_YOUR GOAL:_
The listing below is to be output in its exact form.

_SUPPLIED MATERIAL:_
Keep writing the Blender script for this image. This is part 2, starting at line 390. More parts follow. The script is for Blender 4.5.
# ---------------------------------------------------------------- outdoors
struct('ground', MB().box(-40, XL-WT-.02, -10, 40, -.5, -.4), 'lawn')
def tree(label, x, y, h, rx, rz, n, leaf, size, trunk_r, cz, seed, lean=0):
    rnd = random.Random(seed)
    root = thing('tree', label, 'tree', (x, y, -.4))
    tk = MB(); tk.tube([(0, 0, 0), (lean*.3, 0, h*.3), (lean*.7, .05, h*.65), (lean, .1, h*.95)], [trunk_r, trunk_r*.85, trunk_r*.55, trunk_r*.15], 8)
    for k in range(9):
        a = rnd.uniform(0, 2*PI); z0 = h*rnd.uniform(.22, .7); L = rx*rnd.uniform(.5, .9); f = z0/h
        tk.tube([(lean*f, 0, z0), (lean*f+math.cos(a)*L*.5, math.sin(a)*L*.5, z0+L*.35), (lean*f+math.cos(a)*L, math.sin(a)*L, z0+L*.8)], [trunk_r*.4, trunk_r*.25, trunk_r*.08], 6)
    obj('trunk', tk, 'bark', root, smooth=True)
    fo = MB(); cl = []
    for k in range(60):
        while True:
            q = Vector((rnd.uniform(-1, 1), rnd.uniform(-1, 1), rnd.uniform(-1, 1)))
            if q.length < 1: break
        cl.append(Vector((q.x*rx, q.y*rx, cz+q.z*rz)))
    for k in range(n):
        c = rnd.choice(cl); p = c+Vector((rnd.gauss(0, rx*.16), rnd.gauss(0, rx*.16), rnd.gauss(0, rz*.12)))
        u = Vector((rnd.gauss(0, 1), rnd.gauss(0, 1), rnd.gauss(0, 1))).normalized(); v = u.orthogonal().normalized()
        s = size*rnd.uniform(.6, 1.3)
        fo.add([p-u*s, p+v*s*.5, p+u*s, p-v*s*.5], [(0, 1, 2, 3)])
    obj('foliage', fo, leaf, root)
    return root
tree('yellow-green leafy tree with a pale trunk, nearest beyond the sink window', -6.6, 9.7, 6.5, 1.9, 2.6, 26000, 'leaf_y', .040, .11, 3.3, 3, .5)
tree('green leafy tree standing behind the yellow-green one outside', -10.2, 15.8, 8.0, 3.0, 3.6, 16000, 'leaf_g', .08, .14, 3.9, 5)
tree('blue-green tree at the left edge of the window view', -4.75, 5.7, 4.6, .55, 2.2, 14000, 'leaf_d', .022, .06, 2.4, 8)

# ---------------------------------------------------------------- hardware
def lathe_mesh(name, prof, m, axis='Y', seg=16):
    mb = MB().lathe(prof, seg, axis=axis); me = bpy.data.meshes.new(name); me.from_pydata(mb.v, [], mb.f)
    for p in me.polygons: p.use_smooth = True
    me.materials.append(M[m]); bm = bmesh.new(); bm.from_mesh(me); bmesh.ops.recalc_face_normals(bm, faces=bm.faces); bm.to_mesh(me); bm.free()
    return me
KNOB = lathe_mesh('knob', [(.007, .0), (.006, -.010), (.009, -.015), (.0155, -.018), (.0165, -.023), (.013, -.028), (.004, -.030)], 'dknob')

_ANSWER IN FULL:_
Keep writing the Blender script for this image. This is part 2, starting at line 390. More parts follow. The script is for Blender 4.5.
# ---------------------------------------------------------------- outdoors
struct('ground', MB().box(-40, XL-WT-.02, -10, 40, -.5, -.4), 'lawn')
def tree(label, x, y, h, rx, rz, n, leaf, size, trunk_r, cz, seed, lean=0):
    rnd = random.Random(seed)
    root = thing('tree', label, 'tree', (x, y, -.4))
    tk = MB(); tk.tube([(0, 0, 0), (lean*.3, 0, h*.3), (lean*.7, .05, h*.65), (lean, .1, h*.95)], [trunk_r, trunk_r*.85, trunk_r*.55, trunk_r*.15], 8)
    for k in range(9):
        a = rnd.uniform(0, 2*PI); z0 = h*rnd.uniform(.22, .7); L = rx*rnd.uniform(.5, .9); f = z0/h
        tk.tube([(lean*f, 0, z0), (lean*f+math.cos(a)*L*.5, math.sin(a)*L*.5, z0+L*.35), (lean*f+math.cos(a)*L, math.sin(a)*L, z0+L*.8)], [trunk_r*.4, trunk_r*.25, trunk_r*.08], 6)
    obj('trunk', tk, 'bark', root, smooth=True)
    fo = MB(); cl = []
    for k in range(60):
        while True:
            q = Vector((rnd.uniform(-1, 1), rnd.uniform(-1, 1), rnd.uniform(-1, 1)))
            if q.length < 1: break
        cl.append(Vector((q.x*rx, q.y*rx, cz+q.z*rz)))
    for k in range(n):
        c = rnd.choice(cl); p = c+Vector((rnd.gauss(0, rx*.16), rnd.gauss(0, rx*.16), rnd.gauss(0, rz*.12)))
        u = Vector((rnd.gauss(0, 1), rnd.gauss(0, 1), rnd.gauss(0, 1))).normalized(); v = u.orthogonal().normalized()
        s = size*rnd.uniform(.6, 1.3)
        fo.add([p-u*s, p+v*s*.5, p+u*s, p-v*s*.5], [(0, 1, 2, 3)])
    obj('foliage', fo, leaf, root)
    return root
tree('yellow-green leafy tree with a pale trunk, nearest beyond the sink window', -6.6, 9.7, 6.5, 1.9, 2.6, 26000, 'leaf_y', .040, .11, 3.3, 3, .5)
tree('green leafy tree standing behind the yellow-green one outside', -10.2, 15.8, 8.0, 3.0, 3.6, 16000, 'leaf_g', .08, .14, 3.9, 5)
tree('blue-green tree at the left edge of the window view', -4.75, 5.7, 4.6, .55, 2.2, 14000, 'leaf_d', .022, .06, 2.4, 8)

# ---------------------------------------------------------------- hardware
def lathe_mesh(name, prof, m, axis='Y', seg=16):
    mb = MB().lathe(prof, seg, axis=axis); me = bpy.data.meshes.new(name); me.from_pydata(mb.v, [], mb.f)
    for p in me.polygons: p.use_smooth = True
    me.materials.append(M[m]); bm = bmesh.new(); bm.from_mesh(me); bmesh.ops.recalc_face_normals(bm, faces=bm.faces); bm.to_mesh(me); bm.free()
    return me
KNOB = lathe_mesh('knob', [(.007, .0), (.006, -.010), (.009, -.015), (.0155, -.018), (.0165, -.023), (.013, -.028), (.004, -.030)], 'dknob')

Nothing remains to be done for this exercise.